## INSTRUCTIONS FOR THE TASK:
Copy out the listing in full, exactly as written, but not its pictures.

## SOURCE DATA:

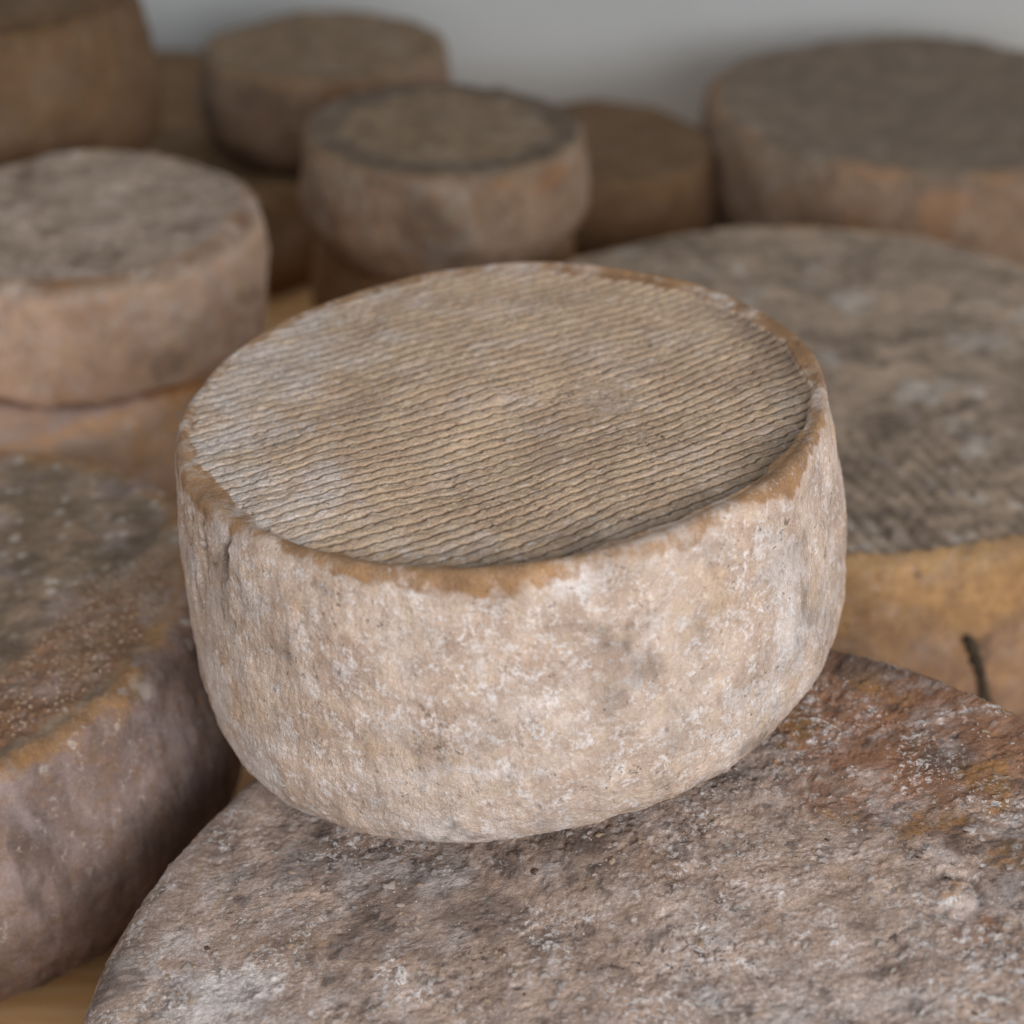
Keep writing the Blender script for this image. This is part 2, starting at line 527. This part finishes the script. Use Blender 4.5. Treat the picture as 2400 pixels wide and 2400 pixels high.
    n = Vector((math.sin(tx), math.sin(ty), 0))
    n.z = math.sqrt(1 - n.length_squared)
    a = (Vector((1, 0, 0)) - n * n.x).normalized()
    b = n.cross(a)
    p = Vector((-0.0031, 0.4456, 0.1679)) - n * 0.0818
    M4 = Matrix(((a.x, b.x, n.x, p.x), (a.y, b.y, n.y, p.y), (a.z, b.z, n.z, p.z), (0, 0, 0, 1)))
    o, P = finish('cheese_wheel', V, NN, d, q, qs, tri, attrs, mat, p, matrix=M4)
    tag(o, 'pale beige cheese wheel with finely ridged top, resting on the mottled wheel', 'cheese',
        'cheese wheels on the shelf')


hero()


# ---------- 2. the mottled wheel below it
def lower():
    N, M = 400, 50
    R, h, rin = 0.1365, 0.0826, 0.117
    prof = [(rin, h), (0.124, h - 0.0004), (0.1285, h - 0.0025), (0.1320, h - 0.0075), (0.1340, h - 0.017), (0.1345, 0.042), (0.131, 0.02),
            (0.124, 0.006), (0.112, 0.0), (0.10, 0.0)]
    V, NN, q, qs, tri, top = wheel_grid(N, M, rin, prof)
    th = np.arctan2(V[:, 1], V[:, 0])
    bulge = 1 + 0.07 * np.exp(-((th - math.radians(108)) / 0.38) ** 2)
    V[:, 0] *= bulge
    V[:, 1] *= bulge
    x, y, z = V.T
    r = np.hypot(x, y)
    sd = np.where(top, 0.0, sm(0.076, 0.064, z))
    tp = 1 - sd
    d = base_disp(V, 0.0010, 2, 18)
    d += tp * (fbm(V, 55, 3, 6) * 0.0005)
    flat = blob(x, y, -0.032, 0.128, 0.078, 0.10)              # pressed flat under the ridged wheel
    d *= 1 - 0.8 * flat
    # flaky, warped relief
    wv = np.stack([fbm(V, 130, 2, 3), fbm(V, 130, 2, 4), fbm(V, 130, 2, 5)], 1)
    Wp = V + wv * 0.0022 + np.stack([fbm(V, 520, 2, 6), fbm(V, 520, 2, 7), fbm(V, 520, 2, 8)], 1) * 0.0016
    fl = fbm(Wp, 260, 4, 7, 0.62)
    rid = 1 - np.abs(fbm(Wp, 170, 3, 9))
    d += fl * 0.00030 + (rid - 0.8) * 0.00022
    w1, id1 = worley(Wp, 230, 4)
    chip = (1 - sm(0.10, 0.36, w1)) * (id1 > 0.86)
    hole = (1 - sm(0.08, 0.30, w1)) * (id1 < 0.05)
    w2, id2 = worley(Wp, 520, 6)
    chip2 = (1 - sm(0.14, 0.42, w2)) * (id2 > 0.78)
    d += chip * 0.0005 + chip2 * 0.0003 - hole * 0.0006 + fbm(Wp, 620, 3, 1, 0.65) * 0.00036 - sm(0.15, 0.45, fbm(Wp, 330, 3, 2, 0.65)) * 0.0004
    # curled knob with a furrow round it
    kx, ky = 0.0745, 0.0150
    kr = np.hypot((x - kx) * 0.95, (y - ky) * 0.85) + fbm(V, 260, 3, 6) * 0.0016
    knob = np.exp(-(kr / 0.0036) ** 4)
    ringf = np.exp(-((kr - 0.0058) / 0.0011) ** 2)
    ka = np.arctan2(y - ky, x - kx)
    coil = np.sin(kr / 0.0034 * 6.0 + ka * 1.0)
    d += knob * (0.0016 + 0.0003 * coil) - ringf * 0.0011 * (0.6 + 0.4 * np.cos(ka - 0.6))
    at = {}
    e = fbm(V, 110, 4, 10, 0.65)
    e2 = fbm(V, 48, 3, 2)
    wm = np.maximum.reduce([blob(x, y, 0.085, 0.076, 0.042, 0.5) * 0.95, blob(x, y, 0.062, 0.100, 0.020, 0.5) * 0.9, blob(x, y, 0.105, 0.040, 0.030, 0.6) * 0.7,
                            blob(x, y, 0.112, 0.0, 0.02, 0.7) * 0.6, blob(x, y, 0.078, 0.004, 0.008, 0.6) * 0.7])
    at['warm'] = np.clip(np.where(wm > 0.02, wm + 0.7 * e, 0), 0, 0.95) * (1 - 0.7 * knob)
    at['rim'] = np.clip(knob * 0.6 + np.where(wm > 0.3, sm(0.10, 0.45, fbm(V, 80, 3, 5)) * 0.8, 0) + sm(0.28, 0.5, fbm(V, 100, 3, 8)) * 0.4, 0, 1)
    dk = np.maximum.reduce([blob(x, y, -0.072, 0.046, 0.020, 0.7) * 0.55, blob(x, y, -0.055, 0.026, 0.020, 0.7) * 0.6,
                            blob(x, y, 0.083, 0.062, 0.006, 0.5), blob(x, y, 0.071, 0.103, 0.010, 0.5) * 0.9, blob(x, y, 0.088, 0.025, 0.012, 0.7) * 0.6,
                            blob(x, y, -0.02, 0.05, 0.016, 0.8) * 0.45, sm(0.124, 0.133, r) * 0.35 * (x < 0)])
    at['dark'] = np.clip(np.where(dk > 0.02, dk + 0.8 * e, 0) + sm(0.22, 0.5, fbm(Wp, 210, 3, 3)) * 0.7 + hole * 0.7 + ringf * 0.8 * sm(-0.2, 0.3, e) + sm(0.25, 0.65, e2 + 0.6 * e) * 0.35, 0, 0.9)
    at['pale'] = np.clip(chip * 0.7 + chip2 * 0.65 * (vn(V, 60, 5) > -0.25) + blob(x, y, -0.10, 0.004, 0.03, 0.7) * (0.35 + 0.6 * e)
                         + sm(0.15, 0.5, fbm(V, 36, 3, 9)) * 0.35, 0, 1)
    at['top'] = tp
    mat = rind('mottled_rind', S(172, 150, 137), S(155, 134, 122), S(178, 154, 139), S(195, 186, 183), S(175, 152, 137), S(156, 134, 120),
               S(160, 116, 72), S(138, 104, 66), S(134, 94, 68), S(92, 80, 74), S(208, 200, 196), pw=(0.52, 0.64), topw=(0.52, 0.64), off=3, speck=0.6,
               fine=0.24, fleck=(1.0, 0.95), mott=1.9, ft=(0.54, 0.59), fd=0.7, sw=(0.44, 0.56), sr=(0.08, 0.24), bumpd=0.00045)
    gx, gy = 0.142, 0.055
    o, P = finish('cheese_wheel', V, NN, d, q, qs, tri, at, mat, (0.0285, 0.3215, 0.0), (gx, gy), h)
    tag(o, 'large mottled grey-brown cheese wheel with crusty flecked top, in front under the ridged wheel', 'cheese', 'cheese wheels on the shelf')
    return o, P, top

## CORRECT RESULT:
Keep writing the Blender script for this image. This is part 2, starting at line 527. This part finishes the script. Use Blender 4.5. Treat the picture as 2400 pixels wide and 2400 pixels high.
    n = Vector((math.sin(tx), math.sin(ty), 0))
    n.z = math.sqrt(1 - n.length_squared)
    a = (Vector((1, 0, 0)) - n * n.x).normalized()
    b = n.cross(a)
    p = Vector((-0.0031, 0.4456, 0.1679)) - n * 0.0818
    M4 = Matrix(((a.x, b.x, n.x, p.x), (a.y, b.y, n.y, p.y), (a.z, b.z, n.z, p.z), (0, 0, 0, 1)))
    o, P = finish('cheese_wheel', V, NN, d, q, qs, tri, attrs, mat, p, matrix=M4)
    tag(o, 'pale beige cheese wheel with finely ridged top, resting on the mottled wheel', 'cheese',
        'cheese wheels on the shelf')


hero()


# ---------- 2. the mottled wheel below it
def lower():
    N, M = 400, 50
    R, h, rin = 0.1365, 0.0826, 0.117
    prof = [(rin, h), (0.124, h - 0.0004), (0.1285, h - 0.0025), (0.1320, h - 0.0075), (0.1340, h - 0.017), (0.1345, 0.042), (0.131, 0.02),
            (0.124, 0.006), (0.112, 0.0), (0.10, 0.0)]
    V, NN, q, qs, tri, top = wheel_grid(N, M, rin, prof)
    th = np.arctan2(V[:, 1], V[:, 0])
    bulge = 1 + 0.07 * np.exp(-((th - math.radians(108)) / 0.38) ** 2)
    V[:, 0] *= bulge
    V[:, 1] *= bulge
    x, y, z = V.T
    r = np.hypot(x, y)
    sd = np.where(top, 0.0, sm(0.076, 0.064, z))
    tp = 1 - sd
    d = base_disp(V, 0.0010, 2, 18)
    d += tp * (fbm(V, 55, 3, 6) * 0.0005)
    flat = blob(x, y, -0.032, 0.128, 0.078, 0.10)              # pressed flat under the ridged wheel
    d *= 1 - 0.8 * flat
    # flaky, warped relief
    wv = np.stack([fbm(V, 130, 2, 3), fbm(V, 130, 2, 4), fbm(V, 130, 2, 5)], 1)
    Wp = V + wv * 0.0022 + np.stack([fbm(V, 520, 2, 6), fbm(V, 520, 2, 7), fbm(V, 520, 2, 8)], 1) * 0.0016
    fl = fbm(Wp, 260, 4, 7, 0.62)
    rid = 1 - np.abs(fbm(Wp, 170, 3, 9))
    d += fl * 0.00030 + (rid - 0.8) * 0.00022
    w1, id1 = worley(Wp, 230, 4)
    chip = (1 - sm(0.10, 0.36, w1)) * (id1 > 0.86)
    hole = (1 - sm(0.08, 0.30, w1)) * (id1 < 0.05)
    w2, id2 = worley(Wp, 520, 6)
    chip2 = (1 - sm(0.14, 0.42, w2)) * (id2 > 0.78)
    d += chip * 0.0005 + chip2 * 0.0003 - hole * 0.0006 + fbm(Wp, 620, 3, 1, 0.65) * 0.00036 - sm(0.15, 0.45, fbm(Wp, 330, 3, 2, 0.65)) * 0.0004
    # curled knob with a furrow round it
    kx, ky = 0.0745, 0.0150
    kr = np.hypot((x - kx) * 0.95, (y - ky) * 0.85) + fbm(V, 260, 3, 6) * 0.0016
    knob = np.exp(-(kr / 0.0036) ** 4)
    ringf = np.exp(-((kr - 0.0058) / 0.0011) ** 2)
    ka = np.arctan2(y - ky, x - kx)
    coil = np.sin(kr / 0.0034 * 6.0 + ka * 1.0)
    d += knob * (0.0016 + 0.0003 * coil) - ringf * 0.0011 * (0.6 + 0.4 * np.cos(ka - 0.6))
    at = {}
    e = fbm(V, 110, 4, 10, 0.65)
    e2 = fbm(V, 48, 3, 2)
    wm = np.maximum.reduce([blob(x, y, 0.085, 0.076, 0.042, 0.5) * 0.95, blob(x, y, 0.062, 0.100, 0.020, 0.5) * 0.9, blob(x, y, 0.105, 0.040, 0.030, 0.6) * 0.7,
                            blob(x, y, 0.112, 0.0, 0.02, 0.7) * 0.6, blob(x, y, 0.078, 0.004, 0.008, 0.6) * 0.7])
    at['warm'] = np.clip(np.where(wm > 0.02, wm + 0.7 * e, 0), 0, 0.95) * (1 - 0.7 * knob)
    at['rim'] = np.clip(knob * 0.6 + np.where(wm > 0.3, sm(0.10, 0.45, fbm(V, 80, 3, 5)) * 0.8, 0) + sm(0.28, 0.5, fbm(V, 100, 3, 8)) * 0.4, 0, 1)
    dk = np.maximum.reduce([blob(x, y, -0.072, 0.046, 0.020, 0.7) * 0.55, blob(x, y, -0.055, 0.026, 0.020, 0.7) * 0.6,
                            blob(x, y, 0.083, 0.062, 0.006, 0.5), blob(x, y, 0.071, 0.103, 0.010, 0.5) * 0.9, blob(x, y, 0.088, 0.025, 0.012, 0.7) * 0.6,
                            blob(x, y, -0.02, 0.05, 0.016, 0.8) * 0.45, sm(0.124, 0.133, r) * 0.35 * (x < 0)])
    at['dark'] = np.clip(np.where(dk > 0.02, dk + 0.8 * e, 0) + sm(0.22, 0.5, fbm(Wp, 210, 3, 3)) * 0.7 + hole * 0.7 + ringf * 0.8 * sm(-0.2, 0.3, e) + sm(0.25, 0.65, e2 + 0.6 * e) * 0.35, 0, 0.9)
    at['pale'] = np.clip(chip * 0.7 + chip2 * 0.65 * (vn(V, 60, 5) > -0.25) + blob(x, y, -0.10, 0.004, 0.03, 0.7) * (0.35 + 0.6 * e)
                         + sm(0.15, 0.5, fbm(V, 36, 3, 9)) * 0.35, 0, 1)
    at['top'] = tp
    mat = rind('mottled_rind', S(172, 150, 137), S(155, 134, 122), S(178, 154, 139), S(195, 186, 183), S(175, 152, 137), S(156, 134, 120),
               S(160, 116, 72), S(138, 104, 66), S(134, 94, 68), S(92, 80, 74), S(208, 200, 196), pw=(0.52, 0.64), topw=(0.52, 0.64), off=3, speck=0.6,
               fine=0.24, fleck=(1.0, 0.95), mott=1.9, ft=(0.54, 0.59), fd=0.7, sw=(0.44, 0.56), sr=(0.08, 0.24), bumpd=0.00045)
    gx, gy = 0.142, 0.055
    o, P = finish('cheese_wheel', V, NN, d, q, qs, tri, at, mat, (0.0285, 0.3215, 0.0), (gx, gy), h)
    tag(o, 'large mottled grey-brown cheese wheel with crusty flecked top, in front under the ridged wheel', 'cheese', 'cheese wheels on the shelf')
    return o, P, top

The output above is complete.